• **Stated task**: State how many lines hold the string "pixels". Give the number and nothing else.

• **Record set**:
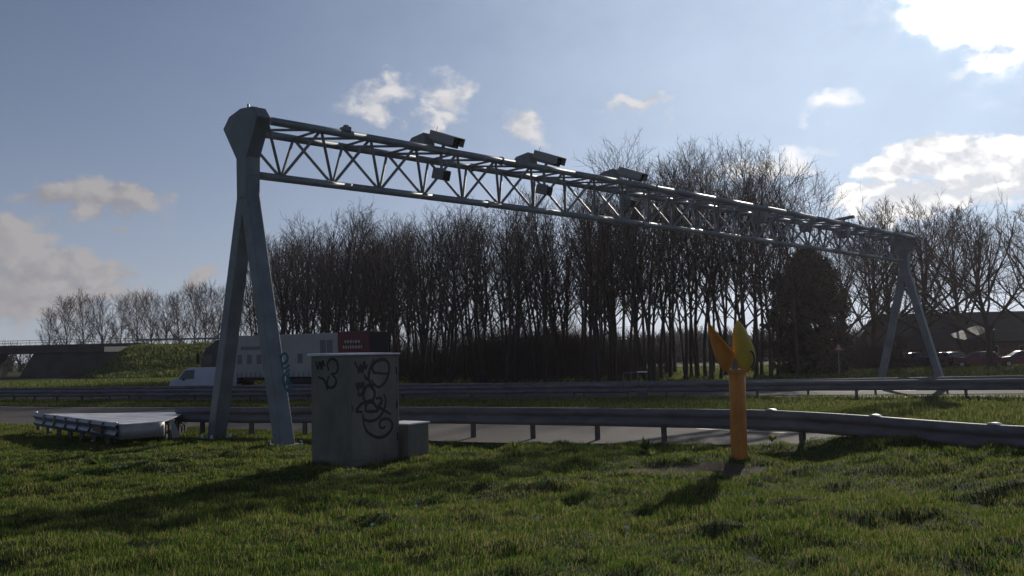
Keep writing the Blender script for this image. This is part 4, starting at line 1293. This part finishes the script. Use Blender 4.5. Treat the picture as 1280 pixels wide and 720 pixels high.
# tall open trees at the thin end of the wood
for i, (px, y, top, lab) in enumerate([
        (764, 70, 213, 'tall bare tree just beyond the edge of the dense wood over the third camera'),
        (787, 67, 205, 'dark trunked bare tree right behind the small metal frame'),
        (818, 68, 163, 'tallest bare tree whose tip stands alone above the gantry'),
        (838, 74, 196, 'slender bare tree close beside the tallest one'),
        (857, 69, 188, 'tall bare tree midway between the tallest tree and the phone'),
        (872, 77, 172, 'tall thin bare tree set back behind the phone wings'),
        (889, 70, 176, 'tall bare tree right behind the tilted shade-toned wing of the phone'),
        (908, 80, 182, 'set-back bare tree seen between the two phone wings'),
        (926, 69, 170, 'tall bare tree straight behind the upright yellow wing of the phone'),
        (945, 71, 180, 'tall bare tree just beyond the yellow phone, forking low'),
        (964, 70, 184, 'bare tree at the shaded side of the dark evergreen, nearest the phone'),
        (999, 69, 192, 'last tall bare tree standing in front of the dark evergreen'),
        (980, 84, 205, 'bare tree rising behind the dark evergreen, leaning crown'),
        (1022, 80, 214, 'bare tree rising behind the far side of the dark evergreen')]):
    x = xat(px, y, 470); z = zg(x, y); need = atd(px, top, y).z - z
    p = TALL[i % 5]; sc = need / p[2]
    place(p, (x, y, z), random.random() * 6.28, sc, lab, 'tall bare trees at the open end of the wood', sxy=sc * .98)

# broad trees by the farm
for i, (px, y, top, lab) in enumerate([
        (1092, 96, 262, 'broad bare tree directly behind the far gantry tower'), (1118, 104, 250, 'broad bare tree behind the far gantry tower, half hidden by its neighbour'),
        (1158, 99, 247, 'broad bare tree rising over the barn roof beside the far gantry leg'), (1205, 108, 256, 'broad bare tree set back behind the barn'),
        (1240, 86, 246, 'big spreading bare tree with thick trunk in front of the barn'), (1296, 94, 250, 'broad bare tree at the right picture edge'),
        (1340, 100, 255, 'broad bare tree past the barn beyond the frame edge'), (1060, 112, 278, 'hazy bare tree between the evergreen and the far gantry tower')]):
    x = xat(px, y, 465); z = zg(x, y); need = atd(px, top, y).z - z
    sc = need / BROAD[i % 3][2]
    place(BROAD[i % 3], (x, y, z), random.random() * 6.28, sc, lab, 'broad bare trees around the barn', sxy=sc * .92)

# trees behind the overpass
for i, (px, top) in enumerate([(62, 384), (84, 368), (106, 361), (128, 366), (150, 368), (172, 362), (190, 361), (207, 366), (224, 362), (242, 352), (256, 350), (272, 356), (300, 362), (-30, 372), (320, 360)]):
    y = 178 + (i % 3) * 9; x = xat(px, y, 430); z = 1.5; need = atd(px, top, y).z - z
    sc = need / FAR[i % 4][2]
    place(FAR[i % 4], (x, y, z), random.random() * 6.28, sc, 'bare many-stemmed tree in the distant row behind the overpass embankment', 'bare trees in the row behind the overpass', sxy=sc * (1.0 if i % 2 else .8))


def scatter_brush(name, pts, h, r, n, m, label, spread=.35, k=3):
    """thicket: very many thin upright shoots"""
    rs = np.random.default_rng(len(pts) + n); tb = Tubes()
    for (x, y, hh) in pts:
        for _ in range(n):
            p = (x + rs.normal(0, .5), y + rs.normal(0, .5), zg(x, y) - .1)
            ln = h * hh * rs.uniform(.4, 1.1)
            A = branch(rs, p, (rs.normal(0, spread), rs.normal(0, spread), 1), ln, 4, .1, .12); tb.add(A, np.array([r, r * .9, r * .6, r * .3]), 3)
            for _k in range(k):
                j = rs.integers(1, 3); B = branch(rs, A[j], side_dir(rs, A[j + 1] - A[j], rs.uniform(.4, .9), rs.random() * 6), ln * .4, 3, .2, .15)
                tb.add(B, np.array([r * .7, r * .6, r * .25]), 3)
    o = obj(name, tb.mesh(name), m); return tag(o, label, None, None, 'stuff')


pts = []
for row in range(6):
    for i in range(64):
        k = int((i + random.random()) / 64 * 399)
        x, y = ed[k] + nE[k] * (1.5 + row * 4.5 + random.uniform(-2, 2)); pts.append((x, y, random.uniform(.25, 1.05) * (.28 if row == 0 else 1) * (.62 if k < 60 else 1)))
scatter_brush('undergrowth', pts, 7.0, .018, 18, MT['brush'], 'dark leafless undergrowth filling the dense wood')
# far treelines closing the horizon
pts = []
for i in range(420):
    px = random.uniform(-250, 1500); y = random.uniform(225, 300); x = xat(px, y, 445)
    if i % 3 == 0: px = random.uniform(640, 1000); y = random.uniform(150, 190); x = xat(px, y, 445)
    pts.append((x, y, random.uniform(.4, .8) * (y / 250)))
scatter_brush('distant_treeline', pts, 12, .11, 20, MT['far_brush'], 'far leafless treeline along the horizon', .3, 3)
pts = []
for i in range(170):
    px = random.uniform(1062, 1420); y = random.uniform(106, 128); pts.append((xat(px, y, 445), y, random.uniform(.5, 1.0)))
for i in range(60):
    px = random.uniform(1030, 1140); y = random.uniform(88, 96); pts.append((xat(px, y, 445), y, random.uniform(.3, .7)))
scatter_brush('farm_hedgerow', pts, 4.6, .03, 14, MT['brush'], 'leafless bushes growing around the barn')


def leaf_mass(seed, H, Wd, nclump, per, leaf):
    """dense dark crown from many small leaf faces around clump centres"""
    rs = np.random.default_rng(seed); C = []
    for _ in range(nclump):
        z = rs.uniform(.02, .98); r = Wd * (math.sin(math.pi * min(1, z * .62 + .30)) ** .7) * (1 - .25 * max(0, z - .7) / .3) * (.1 + .9 * math.sqrt(rs.random())); a = rs.random() * 6.283
        r = r * (1 if z < .88 else (1 - z) / .12 * .8 + .2) * (.86 + .42 * math.sin(a * 3 + z * 9) * math.sin(a * 2 - z * 14 + 1))
        C.append((r * math.cos(a), r * math.sin(a), z * H, rs.uniform(.25, 1.0)))
    C = np.array(C)
    cen = np.repeat(C, per, 0); nrm = rs.normal(0, 1, (len(cen), 3)); nrm /= np.linalg.norm(nrm, axis=1)[:, None]
    pos = cen[:, :3] + nrm * cen[:, 3:4] * rs.random((len(cen), 1)) ** .5
    u = rs.normal(0, 1, (len(cen), 3)); u -= nrm * np.sum(u * nrm, 1, keepdims=True) * .6; u /= np.linalg.norm(u, axis=1)[:, None]
    w = np.cross(nrm, u); sz = leaf * rs.uniform(.6, 1.3, (len(cen), 1))
    V = np.stack([pos - u * sz, pos + w * sz * .5, pos + u * sz, pos - w * sz * .5], 1).reshape(-1, 3)
    V[:, 2] = np.maximum(V[:, 2], .02)
    return mesh_np('crown', V, np.arange(len(V)).reshape(-1, 4))


ey = 78.0; exx = xat(1014, ey, 465)
eh = atd(1010, 312, ey).z + .4
ev = empty('evergreen_tree', (exx, ey, zg(exx, ey)), 'wide dark evergreen tree with rounded top at the end of the wood', 'tree')
obj('crown', leaf_mass(5, eh, 3.7, 620, 100, .15), MT['evergreen'], ev)
bm = NB(); bar(bm, (0, 0, -.3), (0, 0, eh * .8), .25, 10, .06); obj('trunk', bm, MT['bark'], ev)

# ------------------------------------------------------------------ grass
def blades(name, X, Y, Z, hgt, wid, m, label, lean=.35):
    n = len(X); rs = RNG
    az = rs.random(n) * 2 * np.pi; la = np.abs(rs.normal(0, lean, n)) + .08
    d = np.stack([np.cos(az), np.sin(az)], 1); wv = np.stack([-d[:, 1], d[:, 0]], 1) * (wid / 2)[:, None]
    tw = rs.random(n) * np.pi
    wv = np.stack([np.cos(tw), np.sin(tw)], 1) * (wid / 2)[:, None]
    V = np.zeros((n, 5, 3))
    b = np.stack([X, Y], 1)
    V[:, 0, :2] = b - wv; V[:, 1, :2] = b + wv; V[:, 0, 2] = V[:, 1, 2] = Z - .01
    mid = b + d * (hgt * la * .35)[:, None]
    V[:, 2, :2] = mid + wv * .75; V[:, 3, :2] = mid - wv * .75; V[:, 2, 2] = V[:, 3, 2] = Z + hgt * .6
    V[:, 4, :2] = b + d * (hgt * la * 1.1)[:, None]; V[:, 4, 2] = Z + hgt * (1 - .25 * la)
    i = np.arange(n) * 5
    q = np.stack([i, i + 1, i + 2, i + 3], 1); t = np.stack([i + 3, i + 2, i + 4], 1)
    o = obj(name, mesh_np(name, V.reshape(-1, 3), q, t), m, smooth=True)
    return tag(o, label, None, None, 'stuff')


def spread_pts(n, ylo, yhi, power):
    """points in the wedge the camera sees, denser near it"""
    u = RNG.random(n); Y = (ylo ** power + u * (yhi ** power - ylo ** power)) ** (1 / power)
    X = (RNG.random(n) - .5) * 2 * (.66 * Y + 1.5)
    return X, Y


def build_grass():
    X, Y = spread_pts(640000, 5.2, 31, .85)
    ok = ~signed_in(ROAD1, X, Y) & (Y < 31)
    # keep out of the cabinets
    rel = np.stack([X - CM.x, Y - CM.y], 1); u = rel @ np.array([cu.x, cu.y]); w = rel @ np.array([cw.x, cw.y])
    ok &= ~((u > -.01) & (u < UW + .8) & (w > -.01) & (w < LW))
    bmk = bare_mask(X, Y) + (vnoise(X * 3.1, Y * 3.1) - .5) * .5
    ok &= (bmk < .45) | (RNG.random(len(X)) < .08)
    X, Y = X[ok], Y[ok]
    cl = vnoise(X * 1.7 + 50, Y * 1.7); cl2 = vnoise(X * 4.4 + 9, Y * 4.4 + 77); big = vnoise(X * .45, Y * .45 + 13)
    hgt = .026 + .026 * cl + .055 * np.clip(cl2 - .55, 0, 1) * 2 + .02 * big
    tus = np.clip((vnoise(X * 2.3 + 91, Y * 2.3 + 3) - .68) * 5, 0, 1); hgt += tus * .06
    edge = sstep(17, 20, Y) * .0; hgt = (hgt + edge) * RNG.uniform(.55, 1.25, len(X))
    wid = (.0032 + .00040 * Y) * RNG.uniform(.7, 1.3, len(X))
    blades('grass', X, Y, gz(X, Y), hgt, wid, MT['grass'], 'short rough green grass on the near verge', .6)
    # median strip and the far verge
    n = 150000
    t = RNG.random(n); k = RNG.random(n); A = r1f; B = r2n
    ia = t * 89; i0 = np.minimum(ia.astype(int), 88); fr = (ia - i0)[:, None]
    a = A[i0] * (1 - fr) + A[i0 + 1] * fr; b = B[i0] * (1 - fr) + B[i0 + 1] * fr
    P = a * (1 - k[:, None]) + b * k[:, None]
    keep = (np.abs(P[:, 0]) < .62 * P[:, 1] + 4) & ~signed_in(ROAD1, P[:, 0], P[:, 1]) & ~signed_in(ROAD2, P[:, 0], P[:, 1]); P = P[keep]
    h = (.05 + .16 * vnoise(P[:, 0] * .8, P[:, 1] * .8) + .15 * np.clip(vnoise(P[:, 0] * 1.9, P[:, 1] * 1.9) - .6, 0, 1)) * RNG.uniform(.6, 1.2, len(P))
    blades('median_grass', P[:, 0], P[:, 1], gbase(P[:, 0], P[:, 1]), h, .03 * RNG.uniform(.7, 1.5, len(P)), MT['far_grass'], 'tufted grass strip in the median')
    n = 90000
    Y = RNG.uniform(46, 118, n); X = (RNG.random(n) - .5) * 2 * (.6 * Y + 3)
    keep = ~signed_in(ROAD2, X, Y) & (Y > np.interp(X, R2F[:, 0], R2F[:, 1])); X, Y = X[keep], Y[keep]
    h = (.10 + .22 * vnoise(X * .6, Y * .6)) * RNG.uniform(.6, 1.2, len(X))
    blades('far_verge_grass', X, Y, gbase(X, Y), h, .07 * RNG.uniform(.7, 1.5, len(X)), MT['far_grass'], 'grass verge beyond the far carriageway')


build_grass()
Q = SLOPE_GRASS[0]
blades('embankment_grass', Q[:, 0], Q[:, 1], Q[:, 2], RNG.uniform(.12, .5, len(Q)) * (.4 + vnoise(Q[:, 0] * .3, Q[:, 1] * .3)), RNG.uniform(.06, .2, len(Q)), MT['far_grass'], 'rough grass on the embankment slope', .6)

# weeds by the rail and little white daisies
def weed(x, y, h, n, label):
    rs = np.random.default_rng(int(abs(x) * 1000)); bm = NB(); z = float(gz(x, y))
    for k in range(n):
        a = rs.random() * 6.28; l = h * rs.uniform(.5, 1.1); el = rs.uniform(.5, 1.4)
        d = Vector((math.cos(a) * math.cos(el), math.sin(a) * math.cos(el), math.sin(el))); s = Vector((-math.sin(a), math.cos(a), 0))
        p = Vector((x, y, z)); w = l * .13
        q = [p, p + d * l * .5 + s * w, p + d * l + UP * -.04 * l, p + d * l * .5 - s * w]
        bm.faces.new([bm.verts.new(v) for v in q])
    return tag(obj('weed', bm, MT['grass']), label, 'weed', 'leafy weeds by the verge')


for px, py, h, n, lab in ((808, 568, .30, 30, 'tall leafy weed in the grass midway between two rail posts'), (815, 578, .25, 20, 'low leafy weed in front of the tall one'),
                          (965, 556, .2, 20, 'leafy weed at the pavement edge beyond the yellow phone'), (122, 582, .26, 30, 'leafy weed in the grass before the crash cushion'),
                          (645, 566, .22, 16, 'leafy weed under the rail between cabinet and phone')):
    q = at(px, py, 0); weed(q.x, q.y, h, n, lab)
bm = NB(); rs = np.random.default_rng(4)
for _ in range(46):
    px, py = (rs.normal(150, 45), rs.normal(572, 14)) if rs.random() < .8 else (rs.uniform(300, 1250), rs.uniform(590, 700))
    if py < 552: continue
    q = at(px, py, .05); z = float(gz(q.x, q.y)) + rs.uniform(.07, .12); r = rs.uniform(.010, .022)
    bmesh.ops.create_circle(bm, cap_ends=True, radius=r, segments=7, matrix=Matrix.Translation((q.x, q.y, z)) @ Matrix.Rotation(rs.uniform(.2, .9), 4, 'X'))
tag(obj('daisies', bm, MT['daisy']), 'tiny white daisies dotted in the verge grass', None, None, 'stuff')
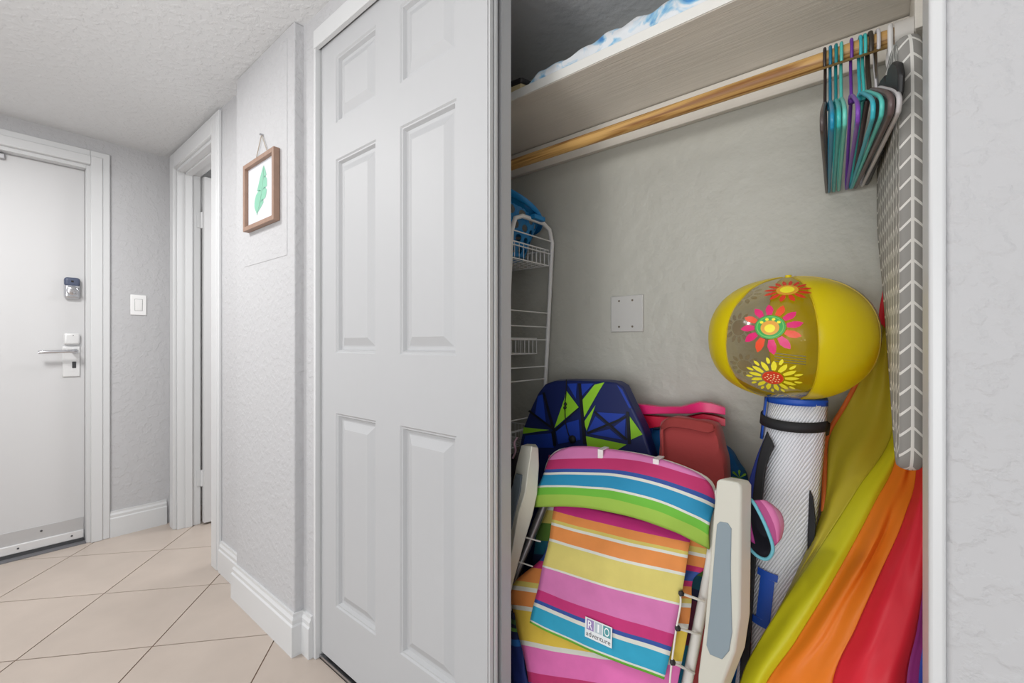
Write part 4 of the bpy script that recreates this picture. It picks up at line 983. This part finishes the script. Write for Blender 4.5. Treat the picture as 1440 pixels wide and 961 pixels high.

• **Result for this task**: 2